Three years after being launched, the National Inquiry into Missing and Murdered Indigenous Women and Girls has released a 1200 page report. PM Justin Trudeau was presented with Reclaiming Power and Place, at a June 3 ceremony in Gatineau, Quebec.
After a rocky start marked by resignations over concerns that its process was flawed, the inquiry held public hearings, gathering over 1,000 hours of testimony from 2,300 witnesses, including the families of victims and survivors.
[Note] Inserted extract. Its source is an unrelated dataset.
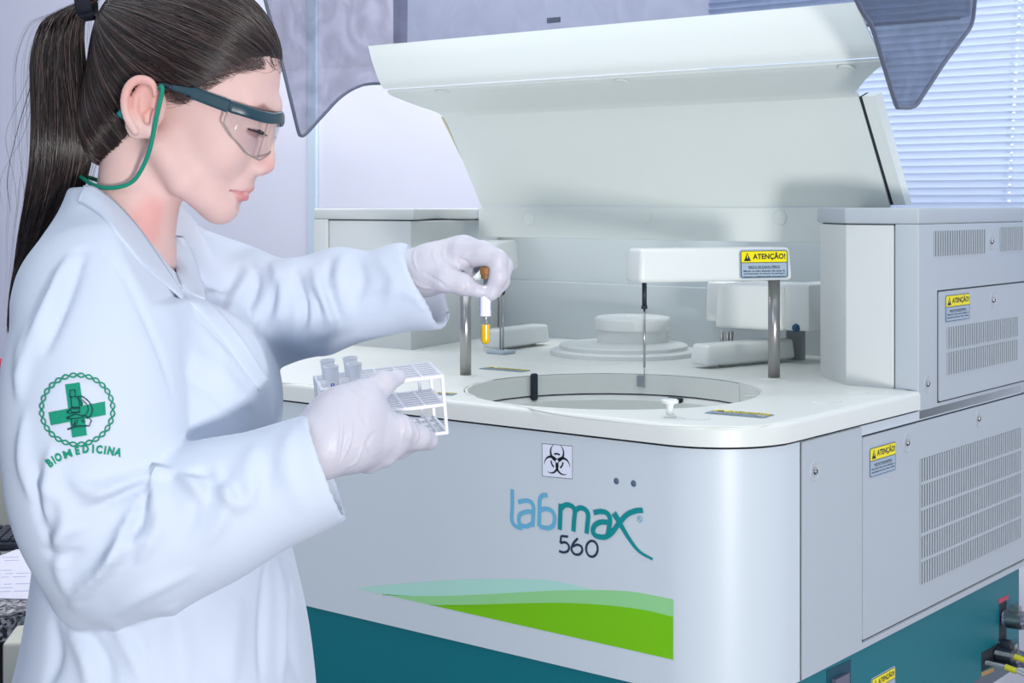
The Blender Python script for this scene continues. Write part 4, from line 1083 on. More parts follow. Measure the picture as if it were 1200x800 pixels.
# more roots along the hairline
M_ = 22; path = np.zeros((len(X), M_, 3)); lift = rng.uniform(.0002, .0018, len(X))
start = np.linalg.norm(X - TIE, axis=1); step = start / M_ * 1.12
wob = rng.normal(0, .10, (len(X), 3)); dirp = None
for i in range(M_):
    g = sgrad(hv, X); dcur = hv(X.astype(f32)); X = X - g * (dcur - lift)[:, None]
    path[:, i] = X
    t = TIE - X; dist = np.linalg.norm(t, axis=1); t = t / (dist[:, None] + 1e-9)
    # comb backwards: at first along the side of the head, then up to the tie
    far = np.clip(dist / .12, 0, 1)[:, None]
    t = t + far * np.array([-.25, 0, .10]) + wob * far * .5; t -= g * (t * g).sum(1)[:, None]; t /= np.linalg.norm(t, axis=1)[:, None] + 1e-9
    X = X + t * np.minimum(step, dist * .5)[:, None]
strands('hair_strands', path, rng.uniform(.00022, .00048, len(path)), [H1, H2, H3], HAIR)
# fine baby hair at the temple and forehead
bl = []
bp0 = []; bdr = []
for _ in range(900):
    x0 = rng.uniform(214, 328); y0 = np.interp(x0, [210, 225, 240, 262, 285, 328], [124, 118, 108, 95, 80, 74]) + rng.uniform(-7, 5)
    s = 66 * math.sqrt(max(0, 1 - ((x0 - 222) / 112) ** 2)) + 10 if x0 < 320 else rng.uniform(-10, 30)
    p0 = hp(600 + (x0 - 600) / 1.035, 240 + (y0 - 240) / 1.035, s)[None]
    bp0.append(p0[0]); bdr.append([-1, rng.uniform(-.1, .1), rng.uniform(-.3, .9)])
p0 = np.array(bp0); dr = np.array(bdr); stp = rng.uniform(.0022, .0034, (len(p0), 1))
for _i in range(3): g = sgrad(head, p0); p0 = p0 - g * (head(p0.astype(f32)) - .0008)[:, None]
bl = [p0]
for i in range(9):
    p = bl[-1] + dr / np.linalg.norm(dr, axis=1)[:, None] * stp; g = sgrad(head, p); p = p - g * (head(p.astype(f32)) - .0012)[:, None]; bl.append(p); dr = dr + rng.normal(0, .12, dr.shape) + np.array([0, 0, .06])
bl = np.stack(bl, 1)
strands('fine_hair', bl, np.full(len(bl), .00014), [H2, H3], HAIR)
# pony tail
pc = np.array([hp(x, y, s) for x, y, s in [(110, 4, 6), (92, 8, 8), (76, 28, 8), (70, 70, 8), (74, 120, 10), (76, 170, 10), (66, 220, 4), (46, 270, -4), (28, 315, -10), (14, 352, -12), (8, 392, -12)]])
ph = np.array([9, 17, 24, 31, 34, 36, 33, 24, 14, 7, 3]) * UPX
tt = np.linspace(0, 1, len(pc)); ts = np.linspace(0, 1, 26)
sp_ = np.array(spline([tuple(p) for p in pc], 12)); cs = np.stack([np.interp(ts, np.linspace(0, 1, len(sp_)), sp_[:, i]) for i in range(3)], 1); hs_ = np.interp(ts, tt, ph)
def pony(n, spread, ln=(.8, 1.0)):
    out = np.zeros((n, 26, 3))
    for i in range(n):
        a = rng.uniform(0, 2 * math.pi); r = math.sqrt(rng.uniform(0, 1)) * spread
        L = rng.uniform(*ln); t2 = np.linspace(0, L, 26); c = np.stack([np.interp(t2, ts, cs[:, j]) for j in range(3)], 1); hw = np.interp(t2, ts, hs_)
        ph1, ph2 = rng.uniform(0, 6.28, 2); a2 = a + .35 * np.sin(t2 * 3 + ph1)
        c[:, 0] += np.cos(a2) * r * hw + .0012 * np.sin(t2 * 9 + ph2); c[:, 1] += np.sin(a2) * r * hw * .75
        c[:, 2] += np.cos(a2) * r * hw * .8 * np.clip(1 - t2 * 5, 0, 1)
        out[i] = c
    return out
PT = strands('ponytail', pony(3600, 1.0), rng.uniform(.0003, .0006, 3600), [H1, H2, H3], None)
strands('loose_hair', pony(80, 1.7, (.6, 1.0)), np.full(80, .0001), [H1, H2], PT)
fly = []
for x0, x1, x2 in ((52, 22, 12), (60, 30, 4), (48, 10, 20), (56, 26, 30)):
    fly.append([hp(*[float(v) for v in p], 10) for p in spline([(x0, 60), ((x0 + x1) / 2 - 2, 115), (x1, 160), (x2, 210), (x2 + 4, 250)], 4)][:17])
strands('flyaway_hair', np.array(fly), np.array([.0005, .0002, .0002, .0002]), [H1, H2], PT)
bm = B()
for i in range(5):
    c = Vector(hp(108 - i * 2.6, 4 + i * .4, 6)); n = 20; ax = Vector((-.95, 0, -.12)).normalized(); x = ax.orthogonal().normalized(); y = ax.cross(x)
    tube(bm, [c + (x * math.cos(a) + y * math.sin(a)) * .0145 for a in [2 * math.pi * j / n for j in range(n + 1)]], .0034, 8)
fixn(bm); me = bpy.data.meshes.new('hair_tie'); bm.to_mesh(me); bm.free(); me.polygons.foreach_set('use_smooth', [True] * len(me.polygons)); plink('hair_tie', me, mat('tie_navy', srgb(14, 18, 34), .8), HAIR, label='dark navy hair tie')
# eyelashes and iris of both eyes
LASH = mat('lash_dark', srgb(30, 24, 26), .6)
bm = B()
for s in (1, -1):
    tube(bm, [Vector(hp(*p)) for p in spline([(303, 156, 16 * s), (312.5, 158.5, 30 * s), (299, 153.5, 46 * s)], 6)], .0009, 6)
    for i in range(12):
        t = i / 11; a = np.array((305 + 8 * math.sin(t * 3.1), 157.5 - t * 4, (18 + 27 * t) * s)); b = a + np.array((6, 5, (t - .5) * 8 * s))
        tube(bm, [Vector(hp(*a)), Vector(hp(*((a + b) / 2 + np.array((.5, 1, 0))))), Vector(hp(*b))], [.0004, .0003, .0001], 4)
for s in (1, -1):
    b3 = B(); bmesh.ops.create_uvsphere(b3, u_segments=16, v_segments=10, radius=1, matrix=Matrix.Translation(Vector(hp(306.3, 154.6, 30 * s))) @ Matrix.Diagonal((4.6 * k, 6 * k, 3.0 * k, 1)))
    m3_ = bpy.data.meshes.new('iris'); b3.to_mesh(m3_); b3.free(); plink('iris', m3_, mat('iris_dark', srgb(52, 38, 36), .2), BODY, label='dark brown iris under the lowered lid')
fixn(bm); me = bpy.data.meshes.new('eyelashes'); bm.to_mesh(me); bm.free(); plink('eyelashes', me, LASH, BODY, kind='stuff')
print('hair', time.time() - T0)
# ---------------------------------------------------------------- lab coat
tl = [(226, 146, .046, .056), (248, 144, .050, .075), (268, 142, .056, .105), (300, 138, .068, .148), (335, 138, .078, .170), (370, 148, .086, .182), (410, 164, .094, .186), (450, 178, .104, .186),
      (500, 184, .108, .182), (560, 190, .108, .176), (620, 194, .113, .178), (680, 198, .122, .186), (740, 200, .132, .196), (800, 196, .142, .205), (1000, 190, .160, .225), (1300, 185, .18, .25), (1420, 185, .185, .255)]
TY = 1.505
tz = np.array([H + (YH - t[0]) / F * TY for t in tl])[::-1]; tx = np.array([(t[1] - 600) / F * TY for t in tl])[::-1]
tax = np.array([t[2] for t in tl])[::-1]; tay = np.array([t[3] for t in tl])[::-1]
zs = np.linspace(tz[0], tz[-1], 300)
sm = lambda a: np.convolve(np.pad(np.interp(zs, tz, a), 6, mode='edge'), np.ones(13) / 13, 'valid')
sx_, sax, say = sm(tx), sm(tax), sm(tay)
def torso(P):
    z = P[:, 2]; cx = np.interp(z, zs, sx_); a = np.interp(z, zs, sax); b = np.interp(z, zs, say)
    x = (P[:, 0] - cx) / a; y = (P[:, 1] - TY) / b; p = 2.3
    r = (np.abs(x) ** p + np.abs(y) ** p) ** (1 / p)
    g = np.sqrt((x / a) ** 2 + (y / b) ** 2) / (np.sqrt(x * x + y * y) + 1e-6)
    d = (r - 1) / (g + 1e-6) * .85
    return np.maximum(np.maximum(d, z - zs[-1]), zs[0] - z).astype(f32)
c1 = lambda pts, k=.03: chain([(nq(x, y, Y), R_(r, Y)) for x, y, Y, r in pts], k)
bust = ell(nq(250, 452, 1.455), (.050, .065, .070)); bust2 = ell(nq(264, 452, 1.56), (.050, .065, .070))
trap = U_(cap_(nq(136, 268, 1.50), nq(120, 335, 1.40), .034, .056), cap_(nq(150, 268, 1.52), nq(200, 330, 1.62), .040, .06), k=.03)
arm1 = c1([(122, 352, 1.385, 72), (109, 430, 1.345, 88), (109, 500, 1.33, 91), (112, 565, 1.325, 84), (120, 610, 1.322, 78), (126, 648, 1.32, 72)], .04)
fore1 = U_(c1([(128, 648, 1.32, 73), (176, 628, 1.318, 79), (250, 598, 1.32, 76)], .04), capcone(nq(245, 600, 1.32), nq(383, 547, 1.33), R_(78, 1.32), R_(66, 1.33)), k=.02)
elb = U_(cap_(nq(100, 700, 1.325), nq(128, 680, 1.325), R_(34, 1.32), R_(42, 1.32)), k=.02)
arm2 = c1([(200, 345, 1.63, 62), (262, 352, 1.645, 60), (325, 366, 1.635, 58)], .04)
fore2 = U_(c1([(325, 366, 1.635, 58), (372, 358, 1.615, 52)], .03), capcone(nq(365, 358, 1.615), nq(505, 334, 1.575), R_(55, 1.61), R_(47, 1.575)), k=.02)
coat0 = U_(torso, trap, bust, bust2, k=.045)
def kU(f, g_, k_hi, k_lo, y0, y1):
    z0, z1 = H + (YH - y1) / F * 1.4, H + (YH - y0) / F * 1.4
    def h(P):
        kk = k_lo + (k_hi - k_lo) * np.clip((P[:, 2] - z0) / (z1 - z0), 0, 1); a, b = f(P), g_(P); hh = np.maximum(kk - np.abs(a - b), 0) / kk
        return np.minimum(a, b) - hh * hh * kk * .25
    return h
coat0 = kU(coat0, arm1, .040, .004, 350, 430); coat0 = U_(coat0, arm2, k=.03)
coat0 = U_(coat0, U_(fore1, elb, k=.03), k=.006)
coat0 = U_(coat0, fore2, k=.012)
# hanging folds of the far sleeve
for pts in ([(262, 330, 1.60, 20), (270, 380, 1.59, 26), (288, 402, 1.60, 20)], [(338, 330, 1.585, 24), (362, 380, 1.58, 22), (378, 396, 1.585, 16)], [(300, 320, 1.60, 22), (318, 360, 1.59, 22), (322, 385, 1.60, 20)],
            [(398, 322, 1.60, 30), (382, 350, 1.575, 24), (380, 372, 1.575, 22)]):
    coat0 = U_(coat0, c1(pts, .01), k=.022)
coat0 = U_(coat0, c1([(470, 318, 1.59, 30), (505, 345, 1.57, 34), (512, 356, 1.57, 22)], .01), k=.02)
cuffcut2 = lambda P: -(((P - np.array(nq(505, 334, 1.575), f32)) @ (lambda d: (d / np.linalg.norm(d)).astype(f32))(nq(540, 322, 1.545) - nq(480, 350, 1.585))))
# cuff plane of the far sleeve: passes through (480,292) and (530,383) as seen in the photo
pA, pB = nq(476, 292, 1.58), nq(532, 380, 1.575)
ev_ = pB - pA; nrm2 = np.cross(ev_, np.array([.25, 1, 0.])); nrm2 /= np.linalg.norm(nrm2)
if nrm2[0] < 0: nrm2 = -nrm2
halfp = lambda P: ((P - pA.astype(f32)) @ nrm2.astype(f32))
def lowarm_mask(P): return P[:, 0] - (-.125)
coat0_ = coat0
coat1 = lambda P: (lambda d, hpv: np.where(P[:, 0] > -.17, np.maximum(d, hpv), d))(coat0_(P), halfp(P))
cin2 = capcone(nq(420, 350, 1.60), nq(560, 325, 1.555), R_(34, 1.6), R_(40, 1.56))
cin2b = c1([(470, 320, 1.59, 20), (512, 346, 1.568, 24), (545, 368, 1.55, 28)], .01)
coat1 = SUB(coat1, U_(cin2, cin2b, k=.01), k=.002)
cin1 = capcone(nq(325, 569, 1.326), nq(420, 533, 1.332), R_(50, 1.33), R_(60, 1.33))
coat1 = SUB(coat1, cin1, k=.002)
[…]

The report makes 231 specific recommendations, from supporting Indigenous police services and overhauling current police procedures, to changing criminal codes and reforming child welfare.
Taking a perspective that has been sharply attacked by conservative forces, the report states bluntly that Indigenous women and girls have been the targets of genocidal policies and actions throughout the history of Canada, right up to the present day.
“This genocide has been empowered by colonial structures, evidenced notably by the Indian Act, the Sixties Scoop, residential schools, and breaches of human and Inuit, Métis and First Nations rights,” the report reads, “leading directly to the current increased rates of violence, death, and suicide in Indigenous populations.”
There remains wide disagreement about the total numbers of missing and murdered Indigenous women and girls. Wile the RCMP estimates that 1,200 individuals disappeared or were murdered since 1980, the Native Women’s Association of Canada says the real number is about 4,000.
Reflecting a wider social shift, the report also gives considerable attention to Indigenous people who identify as 2SLGBTQQIA – two-spirit, lesbian, gay, bisexual, transgender, queer, questioning, intersex and/or asexual. It stresses that Indigenous women who align with 2SLGBTQQIA identify markers are sometimes targeted for their sexual orientation and gender identity, “creating what one researcher describes as ‘triple jeopardy’ for various forms of interpersonal and institutional violence.”
The report’s unequivocal use of the term “genocide” and the wide-ranging coverage of its recommendations were both met with resistance in come quarters. It’s true that “genocide” is a word that has been used for political advantage, usually by right-wing forces. Canada “officially” recognizes certain tragedies as “genocides”, including the Nazi Holocaust perpetrated against European Jews, Roma and other peoples during the Second World War.
Other genocides given formal recognition by Canada are less clear. For example, one is the famine which caused many deaths in Ukraine during the early 1930s, which some observers argue was mainly the result of crop failures, sabotage, and other factors rather than the Soviet government’s agricultural policies. And if the Ukrainian “Holodomor” is given “genocide” status, what about the assault upon the Indigenous peoples of the western hemisphere by European colonialism, which decimated their numbers by some 90% after the “discovery” by Columbus? Or the Belgian colonial massacre in the Congo, where millions died in the rubber plantations from 1885 through 1908?
Reclaiming Power and Place draws upon Polish-Jewish scholar Raphael Lemkin’s definition of genocide as “a coordinated plan of different actions aiming at the destruction of essential foundations of the life of national groups, with the aim of annihilating the groups themselves.”
That understanding certainly applies to Indigenous peoples within the Canadian and U.S. states over several centuries. In the U.S., for example, Indigenous women are still murdered at a rate ten times higher than the national average.
Even PM Trudeau had to state that violence against Indigenous women and girls “is not a relic of Canada’s past.” Speaking the following day, Trudeau did reference the term “genocide,” no doubt reflecting his attempts to repair his shattered former image as a politician committed to nation-to-nation equality.